Watching Canadian Prime Minister Justin Trudeau announce that he was quitting on a chilly Monday morning in Ottawa, I was reminded of the moment when battered prize fighter, Roberto Duran, raised his hands in a boxing ring and said: “No mas [No more].”
It was a merciful and predictable denouement to an unexpected political career that had begun with promise and expectations and has ended engulfed by rejection and recriminations.
“I’m a fighter,” the soon-to-be-ex-prime minister said.
Clearly, the fight had drained out of Trudeau after some of his closest allies in cabinet abandoned him, and the party that once celebrated his youthful exuberance now considered the Liberal boy wonder a loser and a liability.
Faithful readers know of my longstanding antipathy and, at times, disgust of a prime minister who struck me, from the first, as a dauphin whose hollow acts of performative nonsense were a trite substitute for conviction and intelligence.

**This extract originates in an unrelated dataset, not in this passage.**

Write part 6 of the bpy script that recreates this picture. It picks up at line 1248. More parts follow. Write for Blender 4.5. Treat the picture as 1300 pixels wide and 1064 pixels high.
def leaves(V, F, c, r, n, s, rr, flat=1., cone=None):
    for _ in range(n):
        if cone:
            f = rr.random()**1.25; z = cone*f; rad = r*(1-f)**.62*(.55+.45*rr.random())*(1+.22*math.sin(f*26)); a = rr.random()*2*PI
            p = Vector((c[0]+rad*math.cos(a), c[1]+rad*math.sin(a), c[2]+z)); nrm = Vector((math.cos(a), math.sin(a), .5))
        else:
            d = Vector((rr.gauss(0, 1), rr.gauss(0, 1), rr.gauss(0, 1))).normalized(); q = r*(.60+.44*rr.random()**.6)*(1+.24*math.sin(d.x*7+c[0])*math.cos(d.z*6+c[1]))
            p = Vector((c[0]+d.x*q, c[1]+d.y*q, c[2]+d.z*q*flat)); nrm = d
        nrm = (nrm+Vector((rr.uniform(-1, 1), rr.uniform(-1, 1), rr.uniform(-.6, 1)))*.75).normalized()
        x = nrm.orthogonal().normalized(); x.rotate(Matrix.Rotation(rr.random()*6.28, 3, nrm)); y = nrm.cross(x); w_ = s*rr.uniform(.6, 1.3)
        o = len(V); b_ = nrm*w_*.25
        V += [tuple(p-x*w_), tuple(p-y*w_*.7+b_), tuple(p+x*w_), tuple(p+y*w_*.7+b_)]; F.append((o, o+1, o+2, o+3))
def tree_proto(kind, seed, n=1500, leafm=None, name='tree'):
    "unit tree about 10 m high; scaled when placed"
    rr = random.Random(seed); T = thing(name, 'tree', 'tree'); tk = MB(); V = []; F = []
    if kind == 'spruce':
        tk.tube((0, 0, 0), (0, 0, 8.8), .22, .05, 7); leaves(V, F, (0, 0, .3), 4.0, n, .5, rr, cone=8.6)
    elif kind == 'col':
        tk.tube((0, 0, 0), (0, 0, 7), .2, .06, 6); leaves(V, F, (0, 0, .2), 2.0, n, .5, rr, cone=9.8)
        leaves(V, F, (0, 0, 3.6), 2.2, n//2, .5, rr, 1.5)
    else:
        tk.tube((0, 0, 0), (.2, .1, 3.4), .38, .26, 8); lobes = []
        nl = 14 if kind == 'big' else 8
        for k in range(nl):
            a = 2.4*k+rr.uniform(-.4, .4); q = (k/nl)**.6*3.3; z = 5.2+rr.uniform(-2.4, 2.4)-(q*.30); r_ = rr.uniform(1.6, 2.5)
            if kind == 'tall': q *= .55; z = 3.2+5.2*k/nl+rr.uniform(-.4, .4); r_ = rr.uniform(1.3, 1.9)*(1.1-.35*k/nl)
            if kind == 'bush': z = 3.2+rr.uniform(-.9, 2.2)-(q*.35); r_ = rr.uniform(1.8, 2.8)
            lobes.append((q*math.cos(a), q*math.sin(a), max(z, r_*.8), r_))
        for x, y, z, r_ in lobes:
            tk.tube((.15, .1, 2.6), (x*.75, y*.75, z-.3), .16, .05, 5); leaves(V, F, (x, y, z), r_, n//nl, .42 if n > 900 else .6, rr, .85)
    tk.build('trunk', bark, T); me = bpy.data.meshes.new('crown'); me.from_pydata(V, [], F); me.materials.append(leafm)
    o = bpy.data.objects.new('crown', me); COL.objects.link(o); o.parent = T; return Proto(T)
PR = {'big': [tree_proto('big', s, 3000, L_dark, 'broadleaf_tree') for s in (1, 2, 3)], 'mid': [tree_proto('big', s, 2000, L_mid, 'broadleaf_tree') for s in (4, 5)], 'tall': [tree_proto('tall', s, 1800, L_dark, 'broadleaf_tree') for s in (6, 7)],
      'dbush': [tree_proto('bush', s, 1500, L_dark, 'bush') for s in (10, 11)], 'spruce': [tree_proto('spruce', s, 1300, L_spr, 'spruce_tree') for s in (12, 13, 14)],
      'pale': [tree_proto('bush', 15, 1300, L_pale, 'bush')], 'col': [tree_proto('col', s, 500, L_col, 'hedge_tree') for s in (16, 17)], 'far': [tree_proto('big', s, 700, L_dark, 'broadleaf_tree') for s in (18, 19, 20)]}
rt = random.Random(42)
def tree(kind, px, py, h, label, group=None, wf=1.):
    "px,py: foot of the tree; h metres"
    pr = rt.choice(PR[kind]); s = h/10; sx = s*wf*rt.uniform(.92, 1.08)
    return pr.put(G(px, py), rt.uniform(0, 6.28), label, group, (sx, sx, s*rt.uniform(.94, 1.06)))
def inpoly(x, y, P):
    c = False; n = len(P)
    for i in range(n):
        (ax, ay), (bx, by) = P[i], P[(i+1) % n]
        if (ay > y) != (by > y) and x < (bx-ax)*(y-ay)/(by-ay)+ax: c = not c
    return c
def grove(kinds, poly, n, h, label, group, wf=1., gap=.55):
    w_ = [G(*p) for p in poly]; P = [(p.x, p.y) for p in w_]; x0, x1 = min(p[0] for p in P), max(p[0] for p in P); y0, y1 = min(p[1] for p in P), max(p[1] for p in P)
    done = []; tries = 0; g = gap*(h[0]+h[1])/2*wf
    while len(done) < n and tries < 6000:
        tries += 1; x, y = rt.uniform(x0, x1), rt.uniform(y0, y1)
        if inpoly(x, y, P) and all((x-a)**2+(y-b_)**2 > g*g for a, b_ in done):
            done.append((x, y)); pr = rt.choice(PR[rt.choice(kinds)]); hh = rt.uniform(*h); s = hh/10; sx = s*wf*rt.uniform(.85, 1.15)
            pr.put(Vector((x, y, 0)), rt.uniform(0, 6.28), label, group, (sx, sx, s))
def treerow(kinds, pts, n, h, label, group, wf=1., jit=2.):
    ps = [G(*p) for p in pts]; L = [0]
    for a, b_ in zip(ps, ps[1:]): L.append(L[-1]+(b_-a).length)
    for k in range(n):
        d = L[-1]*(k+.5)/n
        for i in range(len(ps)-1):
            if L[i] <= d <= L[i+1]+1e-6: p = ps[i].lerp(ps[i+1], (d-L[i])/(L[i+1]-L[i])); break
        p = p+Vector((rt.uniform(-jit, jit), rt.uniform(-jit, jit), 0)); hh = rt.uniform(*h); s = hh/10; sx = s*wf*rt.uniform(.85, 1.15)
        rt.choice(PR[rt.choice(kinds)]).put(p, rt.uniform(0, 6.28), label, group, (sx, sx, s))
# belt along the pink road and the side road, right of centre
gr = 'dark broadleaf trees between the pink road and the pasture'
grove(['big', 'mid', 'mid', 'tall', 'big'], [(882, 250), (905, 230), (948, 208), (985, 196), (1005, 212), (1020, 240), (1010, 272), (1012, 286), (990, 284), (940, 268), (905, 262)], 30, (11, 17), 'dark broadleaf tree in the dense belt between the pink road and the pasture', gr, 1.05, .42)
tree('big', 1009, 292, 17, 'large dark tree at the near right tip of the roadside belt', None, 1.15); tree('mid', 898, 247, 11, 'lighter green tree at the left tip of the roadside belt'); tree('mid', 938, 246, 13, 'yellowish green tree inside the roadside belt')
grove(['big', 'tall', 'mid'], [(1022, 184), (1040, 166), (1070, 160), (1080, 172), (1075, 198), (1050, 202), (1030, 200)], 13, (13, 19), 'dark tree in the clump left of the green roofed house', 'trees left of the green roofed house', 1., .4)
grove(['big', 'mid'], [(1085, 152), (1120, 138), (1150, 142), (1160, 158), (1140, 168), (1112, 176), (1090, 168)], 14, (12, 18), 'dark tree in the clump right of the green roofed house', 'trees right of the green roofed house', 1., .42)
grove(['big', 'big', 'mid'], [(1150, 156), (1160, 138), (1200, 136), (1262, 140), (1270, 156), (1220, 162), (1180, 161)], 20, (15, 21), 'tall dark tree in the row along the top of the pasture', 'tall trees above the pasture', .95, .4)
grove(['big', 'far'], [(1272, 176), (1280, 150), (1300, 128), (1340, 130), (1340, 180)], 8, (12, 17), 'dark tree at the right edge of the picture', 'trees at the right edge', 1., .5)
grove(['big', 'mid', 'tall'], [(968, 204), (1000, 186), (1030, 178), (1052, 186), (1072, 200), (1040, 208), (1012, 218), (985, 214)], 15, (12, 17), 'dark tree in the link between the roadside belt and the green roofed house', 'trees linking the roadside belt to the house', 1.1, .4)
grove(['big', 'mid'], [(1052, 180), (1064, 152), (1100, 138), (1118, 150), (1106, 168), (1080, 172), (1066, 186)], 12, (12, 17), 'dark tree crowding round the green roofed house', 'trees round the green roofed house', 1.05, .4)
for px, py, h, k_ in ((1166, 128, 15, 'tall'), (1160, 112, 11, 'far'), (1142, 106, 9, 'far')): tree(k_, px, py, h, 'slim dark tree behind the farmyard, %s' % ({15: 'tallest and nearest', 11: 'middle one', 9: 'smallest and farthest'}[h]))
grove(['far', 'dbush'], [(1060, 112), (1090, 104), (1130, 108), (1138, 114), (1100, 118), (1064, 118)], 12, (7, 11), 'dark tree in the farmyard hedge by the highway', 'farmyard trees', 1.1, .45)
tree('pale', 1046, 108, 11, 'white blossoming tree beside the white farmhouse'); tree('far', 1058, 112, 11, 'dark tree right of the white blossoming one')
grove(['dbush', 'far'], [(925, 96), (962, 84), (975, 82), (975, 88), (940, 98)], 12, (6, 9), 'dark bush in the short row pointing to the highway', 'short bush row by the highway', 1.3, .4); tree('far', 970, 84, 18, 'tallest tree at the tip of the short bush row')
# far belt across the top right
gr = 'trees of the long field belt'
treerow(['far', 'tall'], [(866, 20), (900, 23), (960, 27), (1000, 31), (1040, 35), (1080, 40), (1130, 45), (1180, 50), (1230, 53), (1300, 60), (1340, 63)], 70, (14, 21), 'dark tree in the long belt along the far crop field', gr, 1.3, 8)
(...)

But much of the international press was smitten by Trudeau’s craven persona and empty antics, heralding him as a shining antidote to United States President-elect Donald Trump’s politics of anger and grievance.
Trudeau was a “progressive” fraud. Rather than mounting a sustained and determined challenge to the status quo, he devoted his almost 10 years as prime minister to defending it at home and abroad.
He was adept at making practised speeches about the urgent need to bridge the chasm between rich and poor and then not doing anything tangible about it.
Trudeau and parochial company only agreed to pass legislation making universal, affordable day and dental care available to struggling Canadian families as part of a deal with the New Democratic Party to keep his minority government afloat – such was the Liberal Party’s calculated commitment to fairness and equity.